More interesting (and more helpful) than listing all of the theories and pictures of the cross I find to be unhelpful and not useful are the ways that the cross can be helpful. I believe that the cross meets us at our deepest need to bring about far more than personal salvation power. Additionally, and in quite the ironic way, the cross meets individuals and whole groups of people to transform them where they are. Although I believe there is a mystical absolution that happened and happens when we look at salvation as personally removing my guilt and your sin and shame, it is much much bigger. This is how most of us have come to a basic knowledge of God and salvation and of the cross. Jesus paid the debt we owed with our lives. He took our sin, though he himself was sinless, and out of reverent joy and gratitude we owe God our lives. We deserved to be on the tree and it was indeed our wrongdoings that nailed Jesus at Calvary. This is usually also where many people start the story of God, humans and the bible. I won’t get into that part as much — that we’re actually originally blessed and originally loved before any of the “original sin” business; that God’s first word over humanity was a loving “good!” and not a disappointed “bad!”.
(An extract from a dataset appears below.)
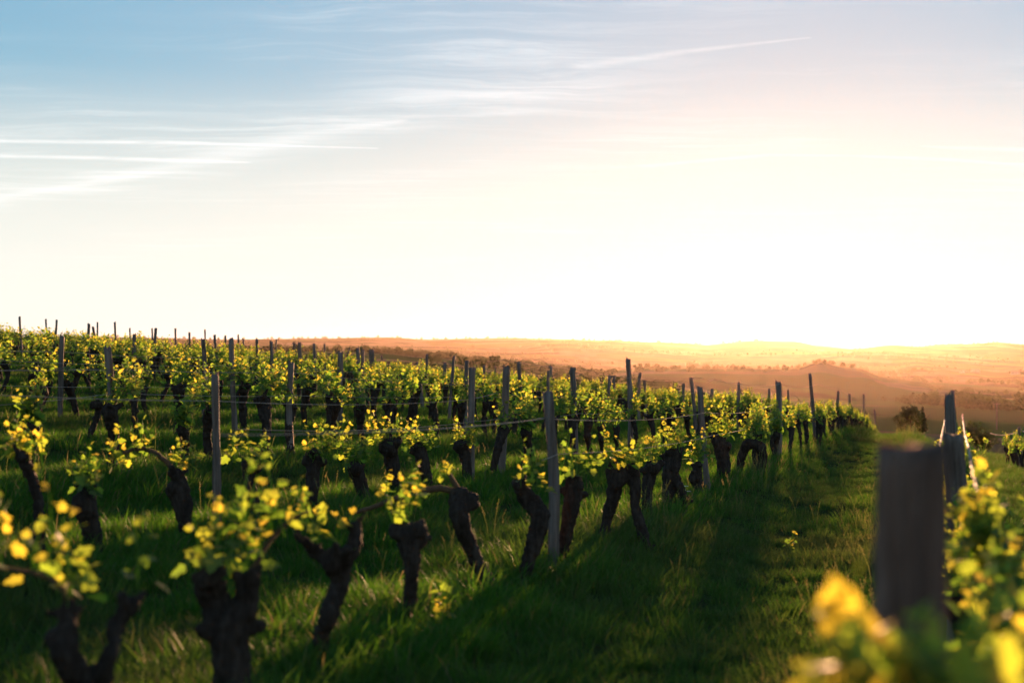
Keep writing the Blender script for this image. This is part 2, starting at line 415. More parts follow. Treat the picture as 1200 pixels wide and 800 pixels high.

We have dug ourselves into a hole, my friends. Because we got what we asked for. We wanted a personalized and individualized salvation that was preoccupied with getting me saved (“if you died tonight, where do you think you would go?!”) and getting myself right with God. This is precisely how we ended up with the double edged sword that we are somehow surprised to encounter when we inevitably wind up coming face to face with shame, loneliness, boredom, and religious busyness. Because when you’re the only one God sees, you’re the only one God sees. You’re the only one you see. You’re the only one everyone else sees. You are consumed and trapped in the prison you designed. When we’re taught to think that your sin is the biggest agenda item on God’s eternal planner, you’re first in line to pay the price. Then, we’re relieved and feel high on the fumes of affection when we are told that God has a special plan just for you and was thinking of you on the cross. That you’re the only one God sees in a room full of people. This is beautiful, until you cheat on your taxes or embarrass yourself by getting drunk at your Aunt’s third wedding or feel guilty for using your friend’s netflix account. Then, God is only paying attention to you…still. You can’t get rid of the God that you wanted to be with you every waking moment only thinking about and paying attention to your needs every moment you decide you’d like to slip into a consciously aware state of reality. You can’t shake that God. You can’t hide. It builds in a fear and a guilt and a self absorption that can honestly drive you manic.
I think the cross is different, though, because I no longer see myself as the target of God’s wrath or greatest love affair. I know that Christ has, through the cross, demonstrated a great love for me that I’ll never quite comprehend. Yet, this mystery is a greater symbol. It’s a sign. It’s a metaphor. It is brimming with the truth that Love is demonstrative, radical, inclusive (because it included me, after all), and messy. That God is up to bigger things than just saving my soul from a place later down the road; God is saving, reconciling, redeeming the whole of the cosmic order back to the way things are meant to be– including me. The plants, parakeets, pacific ocean and portland will all be covered with glory as water covers the bathtub. You’ll be there, if you want to be, and so will I. It’ll be kind of like a garden. More real than real. Not because God had to, but because God wanted to. It’ll be like it was there the whole time and we now just have the eyes to see, the ears to hear and the hearts to understand.
The cross is important because it reveals the hearts of humans. That we can be cruel and empty and capable of horrible things; but that we also are loved and invited into the Real of Life. That this Ground of Being courses through the veins of the world like electricity. Like Light. Like Fire. Like Wind. It puts things back to rights with ourselves, each other and God. It reveals that the weak ones are blessed. That God cannot really be named, pinned down, and systematized like we thought. God upends the powers and rulers of the world with the weakness, foolishness, and frailty of surrender and right-ness. The cross is bigger than me… Bigger than you… It’s big enough for the swallows, surf and plumerias. It’s big enough for my dog, laughter, and pain. It’s big enough for the universe.
I think we’re very scared. Very bored. Very unimaginative. Very calloused. Very empty. We’re still obsessed with “winning”, power, and money. I’m still preoccupied with appearance, status and empire. We all are. Some of us just paint with a religious brush (which is more disgusting — church politics, popularity and piety is overrated) and are dying on the inside to not care what people think. We hide behind screens and wonder why we think God is mad because we masturbated. Because it’s still about you. It’s still about the small, insignificant, truncated vision of life, God, and salvation you’ve been talked into. It’s time to learn from the path that brought you to this moment, kindly thank it for helping in the ways it did, and release it as you journey into the next phase of life in God — resting, loving, entrusting, death/rebirth, and mercy.
Thank God it’s bigger than me and you and our little worlds. Thank God salvation is freedom from all sorts of things including all the things that destroy us — even ourselves.